**The task**: Copy every line of the data exactly, leaving nothing out.

**Data**:
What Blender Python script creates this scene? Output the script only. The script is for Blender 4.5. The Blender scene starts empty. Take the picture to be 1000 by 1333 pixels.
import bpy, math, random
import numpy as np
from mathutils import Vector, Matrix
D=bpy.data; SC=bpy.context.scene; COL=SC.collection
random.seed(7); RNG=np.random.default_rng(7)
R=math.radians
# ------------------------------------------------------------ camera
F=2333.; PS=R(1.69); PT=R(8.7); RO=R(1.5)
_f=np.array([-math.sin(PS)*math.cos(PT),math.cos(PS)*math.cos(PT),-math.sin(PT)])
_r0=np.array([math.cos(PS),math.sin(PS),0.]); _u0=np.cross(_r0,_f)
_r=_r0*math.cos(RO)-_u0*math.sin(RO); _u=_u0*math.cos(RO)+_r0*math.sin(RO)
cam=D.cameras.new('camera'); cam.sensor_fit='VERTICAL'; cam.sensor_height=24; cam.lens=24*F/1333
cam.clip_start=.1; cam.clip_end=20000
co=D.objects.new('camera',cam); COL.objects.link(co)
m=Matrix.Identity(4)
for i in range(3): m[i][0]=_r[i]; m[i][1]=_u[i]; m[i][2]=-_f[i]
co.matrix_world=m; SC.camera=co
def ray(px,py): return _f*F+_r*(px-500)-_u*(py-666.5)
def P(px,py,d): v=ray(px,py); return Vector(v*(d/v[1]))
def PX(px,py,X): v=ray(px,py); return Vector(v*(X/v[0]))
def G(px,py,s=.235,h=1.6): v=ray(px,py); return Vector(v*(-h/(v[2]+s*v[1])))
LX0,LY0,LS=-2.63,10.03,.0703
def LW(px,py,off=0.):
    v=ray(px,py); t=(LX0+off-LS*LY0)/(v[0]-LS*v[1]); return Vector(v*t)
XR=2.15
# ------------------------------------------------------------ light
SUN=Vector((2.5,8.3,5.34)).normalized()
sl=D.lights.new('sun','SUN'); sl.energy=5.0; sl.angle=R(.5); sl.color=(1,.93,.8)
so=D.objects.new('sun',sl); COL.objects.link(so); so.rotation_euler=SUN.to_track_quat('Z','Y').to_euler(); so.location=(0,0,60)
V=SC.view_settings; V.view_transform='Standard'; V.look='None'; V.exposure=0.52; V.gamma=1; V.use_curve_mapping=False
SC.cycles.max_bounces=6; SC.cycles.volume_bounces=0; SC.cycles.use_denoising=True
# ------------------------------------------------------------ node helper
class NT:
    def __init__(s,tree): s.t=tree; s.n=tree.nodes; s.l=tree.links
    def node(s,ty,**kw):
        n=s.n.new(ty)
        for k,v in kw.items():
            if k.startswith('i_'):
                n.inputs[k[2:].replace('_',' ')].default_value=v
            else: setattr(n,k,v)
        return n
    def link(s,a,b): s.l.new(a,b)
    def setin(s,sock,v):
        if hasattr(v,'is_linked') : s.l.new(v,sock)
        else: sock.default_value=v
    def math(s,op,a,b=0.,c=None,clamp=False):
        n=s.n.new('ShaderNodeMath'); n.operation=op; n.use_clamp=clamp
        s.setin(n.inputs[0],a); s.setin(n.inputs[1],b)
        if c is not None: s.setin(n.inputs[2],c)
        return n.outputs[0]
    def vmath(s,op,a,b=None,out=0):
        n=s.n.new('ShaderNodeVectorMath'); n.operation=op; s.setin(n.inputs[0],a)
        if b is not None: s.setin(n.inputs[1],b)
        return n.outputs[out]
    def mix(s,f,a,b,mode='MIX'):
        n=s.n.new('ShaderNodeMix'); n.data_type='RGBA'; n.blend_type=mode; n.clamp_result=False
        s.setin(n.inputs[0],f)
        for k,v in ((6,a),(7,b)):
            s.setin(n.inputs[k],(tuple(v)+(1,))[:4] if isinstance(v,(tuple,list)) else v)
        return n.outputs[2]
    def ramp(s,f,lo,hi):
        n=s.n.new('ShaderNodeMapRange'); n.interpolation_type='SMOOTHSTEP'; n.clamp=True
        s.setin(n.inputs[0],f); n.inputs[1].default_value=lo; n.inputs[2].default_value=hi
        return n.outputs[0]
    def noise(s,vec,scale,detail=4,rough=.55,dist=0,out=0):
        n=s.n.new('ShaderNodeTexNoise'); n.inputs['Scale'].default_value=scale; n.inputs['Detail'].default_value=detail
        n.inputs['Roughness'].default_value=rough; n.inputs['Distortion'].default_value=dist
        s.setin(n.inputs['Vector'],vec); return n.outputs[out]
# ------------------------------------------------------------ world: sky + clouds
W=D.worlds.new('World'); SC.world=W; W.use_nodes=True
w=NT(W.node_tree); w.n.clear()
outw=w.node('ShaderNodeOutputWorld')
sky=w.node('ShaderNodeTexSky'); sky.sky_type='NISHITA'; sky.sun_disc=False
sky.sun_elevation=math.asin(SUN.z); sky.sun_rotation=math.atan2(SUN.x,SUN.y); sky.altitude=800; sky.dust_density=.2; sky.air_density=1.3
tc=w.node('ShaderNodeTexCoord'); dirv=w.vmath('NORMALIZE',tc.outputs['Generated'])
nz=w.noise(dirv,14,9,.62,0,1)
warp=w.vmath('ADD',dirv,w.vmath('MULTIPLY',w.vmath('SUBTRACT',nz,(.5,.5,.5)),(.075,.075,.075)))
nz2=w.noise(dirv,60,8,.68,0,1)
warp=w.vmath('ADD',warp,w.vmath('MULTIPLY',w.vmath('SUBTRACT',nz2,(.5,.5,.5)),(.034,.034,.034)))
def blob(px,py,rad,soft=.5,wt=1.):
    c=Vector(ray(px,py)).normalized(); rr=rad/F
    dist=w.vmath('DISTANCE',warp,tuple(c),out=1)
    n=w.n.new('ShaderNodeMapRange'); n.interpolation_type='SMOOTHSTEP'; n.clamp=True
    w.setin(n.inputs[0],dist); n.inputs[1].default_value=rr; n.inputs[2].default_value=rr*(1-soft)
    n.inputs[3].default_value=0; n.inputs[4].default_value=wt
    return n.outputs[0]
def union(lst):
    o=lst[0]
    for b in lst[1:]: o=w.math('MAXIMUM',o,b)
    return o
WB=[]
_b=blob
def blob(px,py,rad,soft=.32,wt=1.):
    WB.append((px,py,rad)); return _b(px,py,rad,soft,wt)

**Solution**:
What Blender Python script creates this scene? Output the script only. The script is for Blender 4.5. The Blender scene starts empty. Take the picture to be 1000 by 1333 pixels.
import bpy, math, random
import numpy as np
from mathutils import Vector, Matrix
D=bpy.data; SC=bpy.context.scene; COL=SC.collection
random.seed(7); RNG=np.random.default_rng(7)
R=math.radians
# ------------------------------------------------------------ camera
F=2333.; PS=R(1.69); PT=R(8.7); RO=R(1.5)
_f=np.array([-math.sin(PS)*math.cos(PT),math.cos(PS)*math.cos(PT),-math.sin(PT)])
_r0=np.array([math.cos(PS),math.sin(PS),0.]); _u0=np.cross(_r0,_f)
_r=_r0*math.cos(RO)-_u0*math.sin(RO); _u=_u0*math.cos(RO)+_r0*math.sin(RO)
cam=D.cameras.new('camera'); cam.sensor_fit='VERTICAL'; cam.sensor_height=24; cam.lens=24*F/1333
cam.clip_start=.1; cam.clip_end=20000
co=D.objects.new('camera',cam); COL.objects.link(co)
m=Matrix.Identity(4)
for i in range(3): m[i][0]=_r[i]; m[i][1]=_u[i]; m[i][2]=-_f[i]
co.matrix_world=m; SC.camera=co
def ray(px,py): return _f*F+_r*(px-500)-_u*(py-666.5)
def P(px,py,d): v=ray(px,py); return Vector(v*(d/v[1]))
def PX(px,py,X): v=ray(px,py); return Vector(v*(X/v[0]))
def G(px,py,s=.235,h=1.6): v=ray(px,py); return Vector(v*(-h/(v[2]+s*v[1])))
LX0,LY0,LS=-2.63,10.03,.0703
def LW(px,py,off=0.):
    v=ray(px,py); t=(LX0+off-LS*LY0)/(v[0]-LS*v[1]); return Vector(v*t)
XR=2.15
# ------------------------------------------------------------ light
SUN=Vector((2.5,8.3,5.34)).normalized()
sl=D.lights.new('sun','SUN'); sl.energy=5.0; sl.angle=R(.5); sl.color=(1,.93,.8)
so=D.objects.new('sun',sl); COL.objects.link(so); so.rotation_euler=SUN.to_track_quat('Z','Y').to_euler(); so.location=(0,0,60)
V=SC.view_settings; V.view_transform='Standard'; V.look='None'; V.exposure=0.52; V.gamma=1; V.use_curve_mapping=False
SC.cycles.max_bounces=6; SC.cycles.volume_bounces=0; SC.cycles.use_denoising=True
# ------------------------------------------------------------ node helper
class NT:
    def __init__(s,tree): s.t=tree; s.n=tree.nodes; s.l=tree.links
    def node(s,ty,**kw):
        n=s.n.new(ty)
        for k,v in kw.items():
            if k.startswith('i_'):
                n.inputs[k[2:].replace('_',' ')].default_value=v
            else: setattr(n,k,v)
        return n
    def link(s,a,b): s.l.new(a,b)
    def setin(s,sock,v):
        if hasattr(v,'is_linked') : s.l.new(v,sock)
        else: sock.default_value=v
    def math(s,op,a,b=0.,c=None,clamp=False):
        n=s.n.new('ShaderNodeMath'); n.operation=op; n.use_clamp=clamp
        s.setin(n.inputs[0],a); s.setin(n.inputs[1],b)
        if c is not None: s.setin(n.inputs[2],c)
        return n.outputs[0]
    def vmath(s,op,a,b=None,out=0):
        n=s.n.new('ShaderNodeVectorMath'); n.operation=op; s.setin(n.inputs[0],a)
        if b is not None: s.setin(n.inputs[1],b)
        return n.outputs[out]
    def mix(s,f,a,b,mode='MIX'):
        n=s.n.new('ShaderNodeMix'); n.data_type='RGBA'; n.blend_type=mode; n.clamp_result=False
        s.setin(n.inputs[0],f)
        for k,v in ((6,a),(7,b)):
            s.setin(n.inputs[k],(tuple(v)+(1,))[:4] if isinstance(v,(tuple,list)) else v)
        return n.outputs[2]
    def ramp(s,f,lo,hi):
        n=s.n.new('ShaderNodeMapRange'); n.interpolation_type='SMOOTHSTEP'; n.clamp=True
        s.setin(n.inputs[0],f); n.inputs[1].default_value=lo; n.inputs[2].default_value=hi
        return n.outputs[0]
    def noise(s,vec,scale,detail=4,rough=.55,dist=0,out=0):
        n=s.n.new('ShaderNodeTexNoise'); n.inputs['Scale'].default_value=scale; n.inputs['Detail'].default_value=detail
        n.inputs['Roughness'].default_value=rough; n.inputs['Distortion'].default_value=dist
        s.setin(n.inputs['Vector'],vec); return n.outputs[out]
# ------------------------------------------------------------ world: sky + clouds
W=D.worlds.new('World'); SC.world=W; W.use_nodes=True
w=NT(W.node_tree); w.n.clear()
outw=w.node('ShaderNodeOutputWorld')
sky=w.node('ShaderNodeTexSky'); sky.sky_type='NISHITA'; sky.sun_disc=False
sky.sun_elevation=math.asin(SUN.z); sky.sun_rotation=math.atan2(SUN.x,SUN.y); sky.altitude=800; sky.dust_density=.2; sky.air_density=1.3
tc=w.node('ShaderNodeTexCoord'); dirv=w.vmath('NORMALIZE',tc.outputs['Generated'])
nz=w.noise(dirv,14,9,.62,0,1)
warp=w.vmath('ADD',dirv,w.vmath('MULTIPLY',w.vmath('SUBTRACT',nz,(.5,.5,.5)),(.075,.075,.075)))
nz2=w.noise(dirv,60,8,.68,0,1)
warp=w.vmath('ADD',warp,w.vmath('MULTIPLY',w.vmath('SUBTRACT',nz2,(.5,.5,.5)),(.034,.034,.034)))
def blob(px,py,rad,soft=.5,wt=1.):
    c=Vector(ray(px,py)).normalized(); rr=rad/F
    dist=w.vmath('DISTANCE',warp,tuple(c),out=1)
    n=w.n.new('ShaderNodeMapRange'); n.interpolation_type='SMOOTHSTEP'; n.clamp=True
    w.setin(n.inputs[0],dist); n.inputs[1].default_value=rr; n.inputs[2].default_value=rr*(1-soft)
    n.inputs[3].default_value=0; n.inputs[4].default_value=wt
    return n.outputs[0]
def union(lst):
    o=lst[0]
    for b in lst[1:]: o=w.math('MAXIMUM',o,b)
    return o
WB=[]
_b=blob
def blob(px,py,rad,soft=.32,wt=1.):
    WB.append((px,py,rad)); return _b(px,py,rad,soft,wt)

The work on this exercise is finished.